Altägyptische Prothese: Eine 3.000 Jahre alte künstliche Zehe
Die Prothese gehört zu einer ägyptischen Mumie. Ihre Trägerin muss nicht nur auf das Aussehen, sondern auch auf Tragekomfort Wert gelegt haben.
Entdeckt hatte ein internationales und interdisziplinäres Team von der Universität Basel die virtuos gefertigte, fast 3.000 Jahre alte gelenkige Prothese eines großen Damenzehs schon bei Grabungen in den 90er Jahren des vorigen Jahrhunderts. Doch nun wendet man sich ihr im Zuge eines neuen, vom Schweizerischen Nationalfonds geförderten Projekts wieder zu. Das Fundstück stammt aus der seit dem frühen zweiten Jahrtausend v. u. Z. bestehenden Elitenekropole von Scheich Abd el-Qurna bei Luxor, welche man jetzt mit modernsten Methoden vermisst und fotografiert, um ihre verschiedenen Entwicklungsstufen im 3-D-Format zu simulieren.
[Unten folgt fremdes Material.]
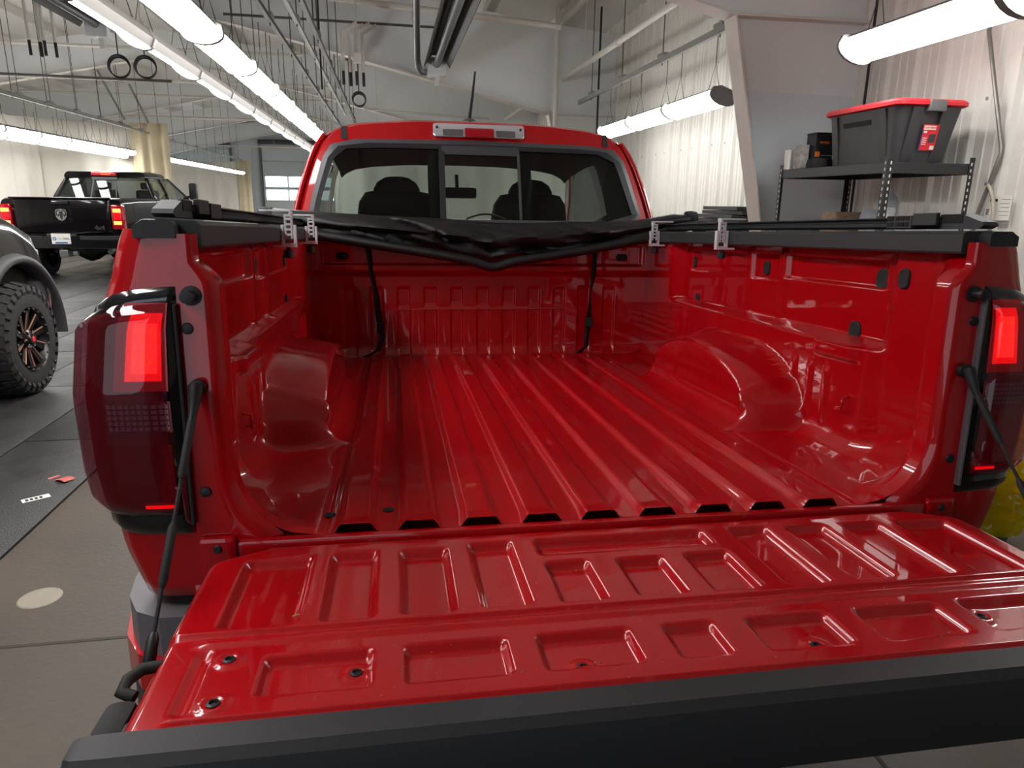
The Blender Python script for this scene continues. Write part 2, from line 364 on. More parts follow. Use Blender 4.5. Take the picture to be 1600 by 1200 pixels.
# ------------------------------------------------------------------ strip lights
SEG = 1.22
NTH = ['first', 'second', 'third', 'fourth', 'fifth', 'sixth', 'seventh', 'eighth', 'ninth', 'tenth', 'eleventh', 'twelfth', 'thirteenth', 'fourteenth', 'fifteenth', 'sixteenth', 'seventeenth', 'eighteenth', 'nineteenth', 'twentieth'] + ['farthest'] * 20
def make_fixture(shroud):
    r = empty('strip_light'); a = [math.pi * k / 8 for k in range(9)]
    if shroud:
        MB().prism([(-.122, -.01), (-.112, .05), (-.05, .085), (.05, .085), (.112, .05), (.122, -.01)], 'Y', .012, SEG - .012).build('housing', 'fixture_grey', r)
        MB().prism([(-.112 * math.cos(t), -.01 - .03 * math.sin(t)) for t in a], 'Y', .02, SEG - .02).build('diffuser', 'diffuser', r, 40)
    else:
        MB().prism([(-.09, .045), (-.08, .07), (-.05, .085), (.05, .085), (.08, .07), (.09, .045)], 'Y', .012, SEG - .012).build('housing', 'fixture_grey', r)
        MB().prism([(-.118 * math.cos(t), -.055 * math.sin(t)) for t in a] + [(.115, .018), (.09, .046), (-.09, .046), (-.115, .018)], 'Y', .02, SEG - .02).build('diffuser', 'diffuser', r, 40)
    for y in (0, SEG - .024): MB().prism([(-.130 * math.cos(t), -.067 * math.sin(t)) for t in a] + [(.122, .052), (.055, .090), (-.055, .090), (-.122, .052)], 'Y', y, y + .024).build('end_cap', 'diffuser_joint', r)
    for y in (.2, SEG - .2):
        m = MB(); m.tube([(-.06, y, .06), (0, y, .32), (.06, y, .06)], .004, 5); m.tube([(0, y, .32), (0, y, .56)], .004, 5); m.build('chain', 'wire', r)
    return r
FX = {}
def fixture(x, y, z, label, group, tilt=0., shroud=False):
    if shroud not in FX: FX[shroud] = o = make_fixture(shroud)
    else: o = copy_tree(FX[shroud])
    o.location = (x, y, z); o.rotation_euler = (0, tilt, 0); tag(o, label, 'light', group)
    for ch in o.children:
        if ch.name.startswith('chain'): ch.rotation_euler = (0, -tilt, 0)
    return o
for k in range(-3, 26): fixture(-1.53, 4.02 - SEG + SEG * k, 2.50, ('white strip light in the bright row, %s from the top of the picture' % NTH[k] if 0 <= k < 10 else 'white strip light of the bright row outside the picture or hidden by the cab'), 'bright overhead row above the red truck')
for k in range(-3, 26): fixture(-1.99, 4.18 - SEG + SEG * k, 2.50, ('strip light with dark tilted housing left of the bright row, %s from the top' % NTH[k] if 0 <= k < 12 else 'dark tilted strip light outside the picture or hidden by the cab'), 'tilted overhead row', .55, True)
for k in [q for q in range(19) if q not in (9, 8)]: fixture(-6.5, 8.2 + SEG * k, 2.50, ('strip light over the black pickup, %s of the left row counted from the viewer' % NTH[k]), 'left row over the black pickup')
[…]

Erstmals analysieren Basler Wissenschaftler, Spezialisten des Ägyptischen Museums Kairo und und Mitarbeiter des Instituts für Evolutionäre Medizin der Universität Zürich nun auch die für den künstlichen Zeh verwendeten Materialien. Von welchem Baum stammt das Hartholz? Bedeutet die Vertiefung des Nagelbetts, dass dort früher ein wie Nagelsubstanz schimmerndes Material aufgetragen wurde? Und woraus sind die den Fuß umgürtenden Riemen? Andrea Loprieno-Gnirs vom Departement Altertumswissenschaften der Universität Basel, Felddirektorin der Grabungen vor Ort, will sich, dazu befragt, noch nicht äußern, um den Ergebnissen ihrer KollegInnen nicht vorzugreifen.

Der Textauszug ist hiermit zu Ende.